Politics & Government

Will Trump’s Tweets soon be twice as long?

President Donald Trump speaks with reporters before boarding Air Force One at Morristown Municipal airport, in Morristown, N.J. (AP Photo/Evan Vucci, File)
President Donald Trump speaks with reporters before boarding Air Force One at Morristown Municipal airport, in Morristown, N.J. (AP Photo/Evan Vucci, File) AP

Twitter announced on Tuesday that it would be giving select users twice as many characters to play with as they craft messages on the social media site.

Until now, Tweets had been limited to 140 characters in length. The change Twitter has announced would allow some users 280 characters instead — the first change in message length the company has made in its 11-year history.

But before rolling that change out broadly, Twitter wants to test it on a smaller group of people. What’s unclear, though, is exactly who will be in that group. That’s left many wondering: Will the Tweeter-in-chief soon have twice as many characters to work with on Twitter?

Twitter has 328 million users around the world, according to the Los Angeles Times, but perhaps none has used the platform more famously than President Donald Trump.

Twitter told Recode that the limited group of users testing the expanded character limit will be chosen at random — so it’s not yet clear whether or not Trump will make the cut.

“[We] won't know until it goes live,” a Twitter spokesperson told Recode.

Even before running for president, Trump used Twitter to communicate with supporters, go after adversaries and do everything in between. And while Trump hasn’t struggled to get his message across in 140 characters or less, speculation about how Trump would handle 280 character is already rampant on Twitter.

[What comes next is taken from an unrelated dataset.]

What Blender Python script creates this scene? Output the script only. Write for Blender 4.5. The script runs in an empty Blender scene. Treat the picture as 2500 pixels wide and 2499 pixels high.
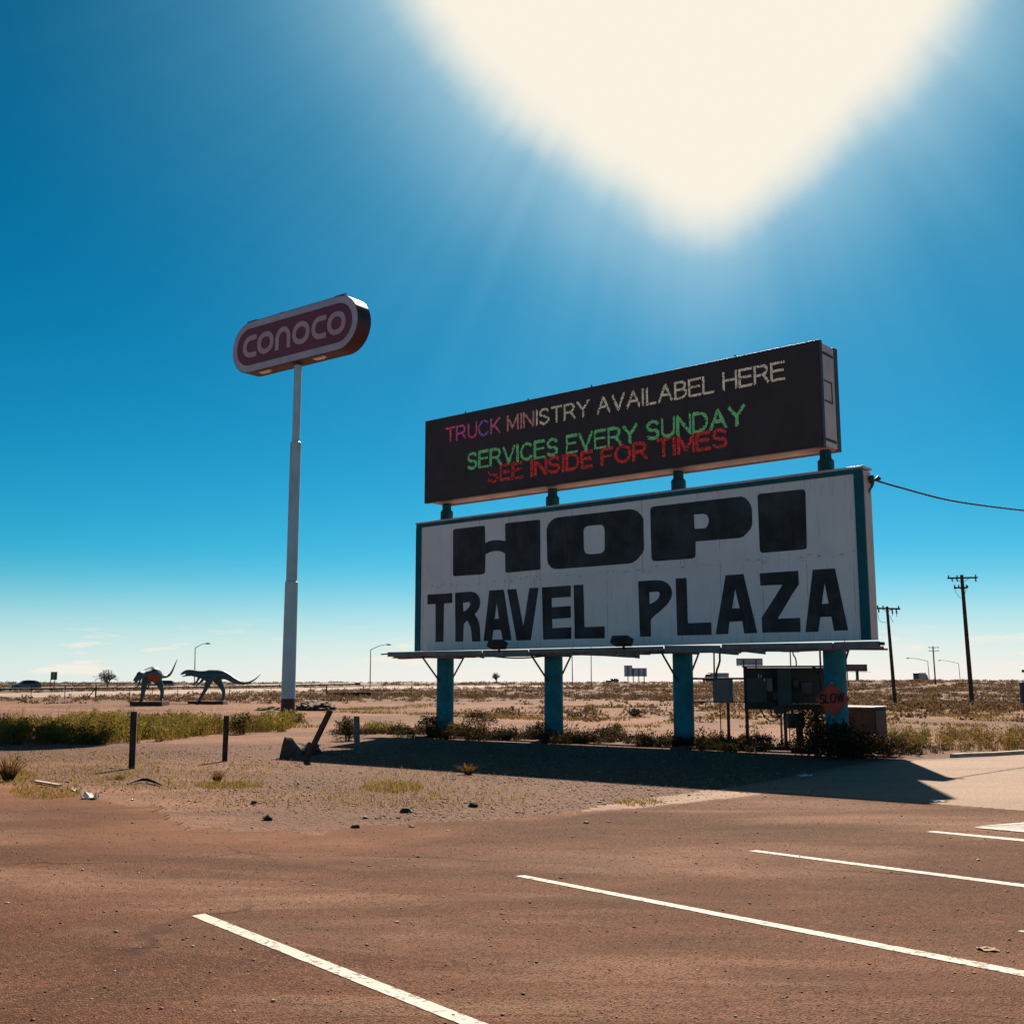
import bpy, math, random
import numpy as np
from mathutils import Vector

SC = bpy.context.scene
COL = SC.collection
R_ = math.radians
rng = np.random.default_rng(7)
random.seed(7)

# ------------------------------------------------------------------ camera
FPX, CX, CY, HORIZ, EYE = 2720.0, 1250.0, 1249.5, 1666.7, 1.6
PITCH = math.atan((HORIZ - CY) / FPX)
cam = bpy.data.cameras.new("camera")
cam.sensor_width = 36.0
cam.lens = 36.0 * FPX / 2500.0
cam.clip_end = 20000
cam_o = bpy.data.objects.new("camera", cam)
COL.objects.link(cam_o)
cam_o.location = (0, 0, EYE)
cam_o.rotation_euler = (math.pi / 2 + PITCH, 0, 0)
SC.camera = cam_o

# ------------------------------------------------------------------ sun, sky, exposure
SUN_AZ, SUN_EL = R_(10.5), R_(40.0)
SUN = Vector((math.sin(SUN_AZ) * math.cos(SUN_EL), math.cos(SUN_AZ) * math.cos(SUN_EL), math.sin(SUN_EL)))
sl = bpy.data.lights.new("sun", "SUN")
sl.energy = 5.0
sl.angle = R_(0.5)
sl.color = (1.0, 0.87, 0.70)
so = bpy.data.objects.new("sun", sl)
COL.objects.link(so)
so.location = SUN * 50
so.rotation_euler = (-SUN).to_track_quat("-Z", "Y").to_euler()

SC.view_settings.view_transform = "Standard"
SC.view_settings.look = "None"
SC.view_settings.exposure = 1.1
SC.view_settings.gamma = 1.0

world = bpy.data.worlds.new("World")
SC.world = world
world.use_nodes = True


class NT:
    """small helper round a node tree"""
    def __init__(s, tree):
        s.t = tree
        s.n = tree.nodes
        s.l = tree.links

    def node(s, kind, **kw):
        n = s.n.new(kind)
        for k, v in kw.items():
            setattr(n, k, v)
        return n

    def inp(s, n, i, v):
        if v is None:
            return
        if isinstance(v, bpy.types.NodeSocket):
            s.l.new(v, n.inputs[i])
        else:
            if isinstance(v, (tuple, list)) and len(v) == 3 and n.inputs[i].type == "RGBA":
                v = (*v, 1)
            n.inputs[i].default_value = v

    def math(s, op, a, b=None, c=None, clamp=False):
        n = s.node("ShaderNodeMath", operation=op)
        n.use_clamp = clamp
        s.inp(n, 0, a)
        s.inp(n, 1, b)
        s.inp(n, 2, c)
        return n.outputs[0]

    def vmath(s, op, a, b=None):
        n = s.node("ShaderNodeVectorMath", operation=op)
        s.inp(n, 0, a)
        s.inp(n, 1, b)
        return n.outputs["Value"] if op in ("DOT_PRODUCT", "LENGTH", "DISTANCE") else n.outputs[0]

    def mix(s, f, a, b, mode="MIX"):
        n = s.node("ShaderNodeMix", data_type="RGBA", blend_type=mode)
        s.inp(n, 0, f)
        s.inp(n, 6, a)
        s.inp(n, 7, b)
        return n.outputs[2]

    def ramp(s, f, a, b, lo=0.0, hi=1.0, smooth=True):
        n = s.node("ShaderNodeMapRange")
        n.interpolation_type = "SMOOTHSTEP" if smooth else "LINEAR"
        s.inp(n, 0, f)
        s.inp(n, 1, a)
        s.inp(n, 2, b)
        s.inp(n, 3, lo)
        s.inp(n, 4, hi)
        return n.outputs[0]

    def noise(s, vec, scale, detail=4, rough=0.55, dist=0.0):
        n = s.node("ShaderNodeTexNoise")
        s.inp(n, "Vector", vec)
        s.inp(n, "Scale", scale)
        s.inp(n, "Detail", detail)
        s.inp(n, "Roughness", rough)
        s.inp(n, "Distortion", dist)
        return n.outputs[0]

    def vor(s, vec, scale, feature="F1", out="Distance"):
        n = s.node("ShaderNodeTexVoronoi", feature=feature)
        s.inp(n, "Vector", vec)
        s.inp(n, "Scale", scale)
        return n.outputs[out]

    def scale(s, vec, xyz):
        return s.vmath("MULTIPLY", vec, xyz)

    def bump(s, h, strength=0.5, dist=0.02, normal=None):
        n = s.node("ShaderNodeBump")
        s.inp(n, "Strength", strength)
        s.inp(n, "Distance", dist)
        s.inp(n, "Height", h)
        if normal is not None:
            s.inp(n, "Normal", normal)
        return n.outputs[0]


def build_sky():
    w = NT(world.node_tree)
    w.n.clear()
    out = w.node("ShaderNodeOutputWorld")
    bg = w.node("ShaderNodeBackground")
    w.l.new(bg.outputs[0], out.inputs[0])
    sky = w.node("ShaderNodeTexSky", sky_type="NISHITA")
    sky.sun_disc = False
    sky.sun_elevation = SUN_EL
    sky.sun_rotation = SUN_AZ
    sky.altitude = 1550
    sky.air_density = 1.0
    sky.dust_density = 0.6
    sky.ozone_density = 3.0
    tc = w.node("ShaderNodeTexCoord").outputs["Generated"]
    d = w.vmath("NORMALIZE", tc)
    sep = w.node("ShaderNodeSeparateXYZ")
    w.l.new(d, sep.inputs[0])
    z = sep.outputs[2]
    # colour of the air: deeper, greener blue than the plain model
    ch = w.node("ShaderNodeSeparateColor")
    w.l.new(sky.outputs[0], ch.inputs[0])
    cc = w.node("ShaderNodeCombineColor")
    for i, (k, g) in enumerate(SKYG):
        w.l.new(w.math("MULTIPLY", w.math("POWER", ch.outputs[i], g), k / E2 / SKYS), cc.inputs[i])
    c = cc.outputs[0]
    # milky air just above the horizon
    hz = w.ramp(z, 0.0, 0.13, 1.0, 0.0)
    hz = w.math("POWER", hz, 1.7)
    c = w.mix(w.math("MULTIPLY", hz, 0.78), c, HORC)
    # low fair-weather clouds
    v = w.vmath("ADD", w.scale(d, (15.0, 15.0, 95.0)), CLOUD_AT)
    n = w.noise(v, 1.0, 6, 0.55)
    cl = w.ramp(n, 0.56, 0.64)
    band = w.math("MULTIPLY", w.ramp(z, 0.002, 0.008), w.ramp(z, 0.018, 0.06, 1.0, 0.0))
    c = w.mix(w.math("MULTIPLY", w.math("MULTIPLY", cl, band), 0.7), c, CLOUDC)
    # bright sky round the sun
    dot = w.vmath("DOT_PRODUCT", d, tuple(SUN))
    ang = w.math("ARCCOSINE", w.math("MINIMUM", dot, 0.99999))
    # lens glare painted into the sky colour: drawn out downwards, streaked round the sun
    e1 = Vector((math.cos(SUN_AZ), -math.sin(SUN_AZ), 0.0))
    e2 = e1.cross(SUN)
    p1 = w.vmath("DOT_PRODUCT", d, tuple(e1))
    p2 = w.math("MULTIPLY", w.vmath("DOT_PRODUCT", d, tuple(e2)), -1.0)
    phi = w.math("ARCTAN2", p1, p2)
    reach = w.math("EXPONENT", w.math("MULTIPLY", w.math("POWER", w.math("DIVIDE", phi, 0.33), 2.0), -1.0))
    cmb = w.node("ShaderNodeCombineXYZ")
    w.l.new(w.math("SINE", phi), cmb.inputs[0])
    w.l.new(w.math("COSINE", phi), cmb.inputs[1])
    streak = w.math("SUBTRACT", w.noise(cmb.outputs[0], 6.5, 3, 0.55), 0.5)
    wob = w.noise(w.scale(d, (7.0, 7.0, 7.0)), 1.0, 4, 0.6)
    edge = w.math("ADD", w.math("MULTIPLY", reach, R_(3.0)), R_(13.9))
    edge = w.math("ADD", edge, w.math("MULTIPLY", streak, R_(1.1)))
    edge = w.math("ADD", edge, w.math("MULTIPLY", w.math("SUBTRACT", wob, 0.5), R_(2.5)))
    rel = w.math("SUBTRACT", ang, edge)
    core = w.ramp(rel, R_(-1.3), R_(2.2), 1.0, 0.0)
    bloom = w.math("POWER", w.ramp(rel, R_(-1.0), R_(10.0), 1.0, 0.0, False), 2.6)
    ang = w.math("SUBTRACT", ang, w.math("ADD", w.math("MULTIPLY", streak, R_(7.0)), w.math("MULTIPLY", reach, R_(2.0))))
    halo = w.math("POWER", w.ramp(ang, R_(13), R_(38), 1.0, 0.0, False), 2.5)
    c = w.mix(w.math("MULTIPLY", halo, 0.52), c, HALOC)
    c = w.mix(w.math("MULTIPLY", bloom, 0.62), c, BLOOMC)
    c = w.mix(core, c, COREC)
    w.l.new(c, bg.inputs[0])
    bg.inputs[1].default_value = SKYS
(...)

A July ABC News/Washington Post poll found that 67 percent of Americans disapprove of how the president uses Twitter. More than half of respondents said Trump’s Tweets are “inappropriate,” “insulting,” or “dangerous,” while only 36 percent said they were effective, and only 21 percent called them “refreshing.”

And with Trump, Twitter can be high stakes.

Just days ago, the president Tweeted a threat to North Korea — and North Korea indicated that it was treating the Tweet as a declaration of war, according to The Guardian.